All of this is going to feel very familiar to readers of the previous Langdon books, even though Brown has shifted from foreign places to plant his thriller firmly on American soil.
That, of course, is fine for Langdon: He finds this country’s past as rich and mysterious as any other’s. "Seriously,” he tells his students, "Washington, D.C., has some of the world’s finest architecture, art and symbolism. Why would you go overseas before visiting your own capital?”

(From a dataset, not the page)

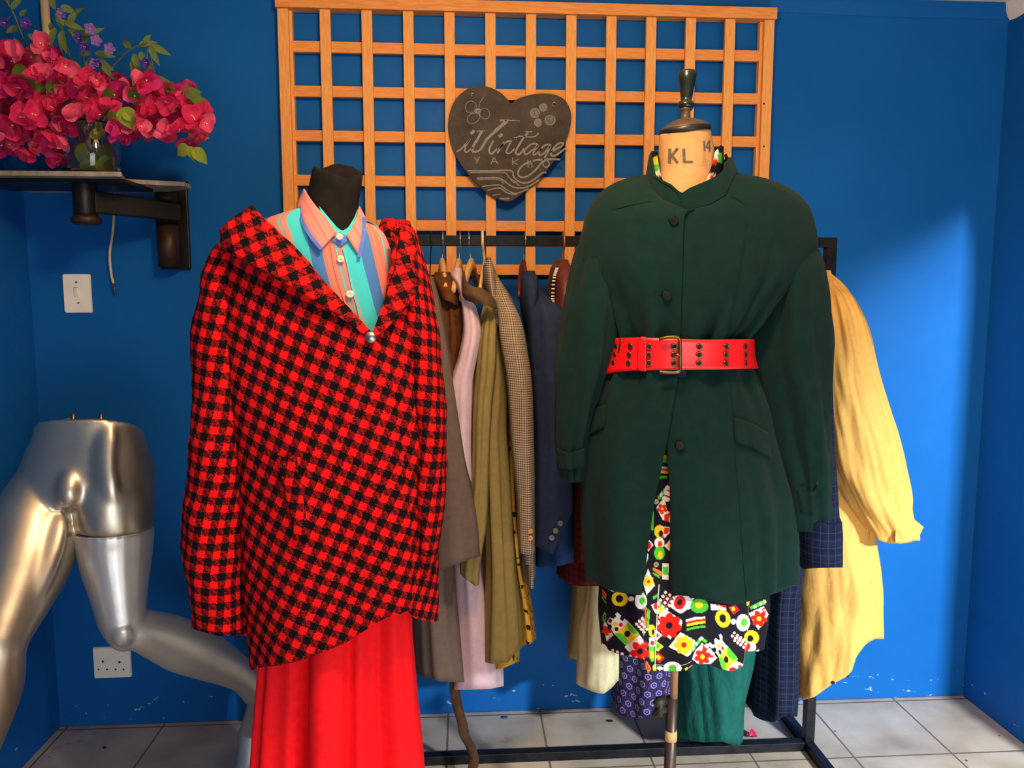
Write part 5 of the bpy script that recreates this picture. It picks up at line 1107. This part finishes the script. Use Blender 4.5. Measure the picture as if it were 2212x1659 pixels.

Why, indeed. Some people believe Freemasonry’s origins in medieval craft guilds include a darker, conspiratorial side. Historians point out that the secrecy of Scottish Rite Freemasonry, in particular, has led to its being the least understood of Masonry’s variants -- a situation Brown exploits to the fullest with depictions of occult ceremonies.
Hidden knowledge takes many shapes in "The Lost Symbol.”
Alchemists, Egyptians and rabbi sages are invoked; so are the U.S. government’s eavesdropping tactics in the war on terror, superstring theory and the New Agey-sounding study of noetics, which Katherine believes one day will enable the mind to bring about real changes in the physical world.
Brown’s narrative moves rapidly, except for those clunky moments when people sound like encyclopedias ("The sacred symbol of the Hebrews is the Jewish star -- the Seal of Solomon -- an important symbol to the Masons!”).
But no one reads Brown for style, right? The reason we read Dan Brown is to see what happens to Langdon: We want to know if he will overcome slim odds to uncover Mal’akh’s motives and a cunning plan that, while not involving a vial of antimatter, is a major threat to national security.
And yet, it’s hard to imagine anyone, after reading "The Lost Symbol,” debating about Freemasonry in Washington D.C., the way people did Brown’s radical vision of Jesus and Mary Magdalene in "Code.”
That book hit a deep cultural nerve for obvious reasons; "The Lost Symbol” is more like the experience on any roller coaster -- thrilling, entertaining and then it’s over.